"She is called in Hungarian O Erdoben, She of the Woods, and Roszomak, the Wolverine. In Navajo, she is Na'ashe ii Asdzaa, The Spider Woman, who weaves the fate of humans and animals and plants and rocks. In Guatemala, among many other names, she is Humana del Niebla, the Mist Being, the woman who has lived forever. In Japanese, she is Amaterasu Omikami, The Numina, who brings all light, all consciousness. In Tibet she is called Dakini, the dancing force who produces clear-seeing among all women. And it goes on. She goes on."

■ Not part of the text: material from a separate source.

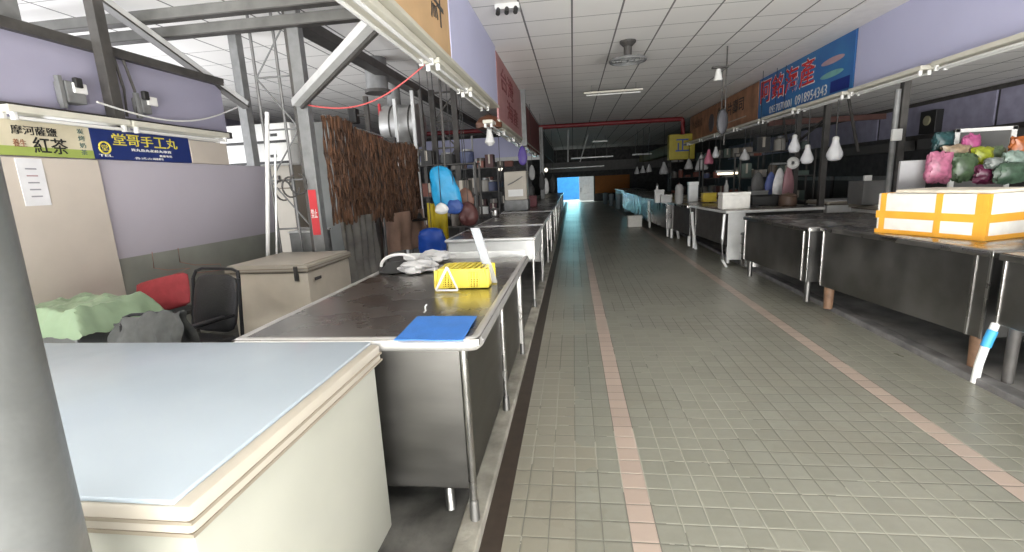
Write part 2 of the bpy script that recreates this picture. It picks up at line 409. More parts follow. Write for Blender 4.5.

"She canalizes through women. If they are suppressed, she struggles upward. If women are free, she is free. Fortunately, no matter how many times she is pushed down, she bounds up again. No matter how many times she is forbidden, quelled, cut back, diluted, tortured, touted as unsafe, dangerous, mad, and other derogations, she emanates upward in women, so that even the most quiet, most restrained woman keeps a secret place for her. Even the most repressed woman has a secret life, with secret thoughts and secret feelings that are lush and wild, that is, natural. Even the most captured woman guards the place of her wildish self, for she knows instinctively that someday there will be a loophole, an aperture, a chance, and she will high tale it to escape."
-Clarissa Pinkola Estes, Women Who Run With the Wolves.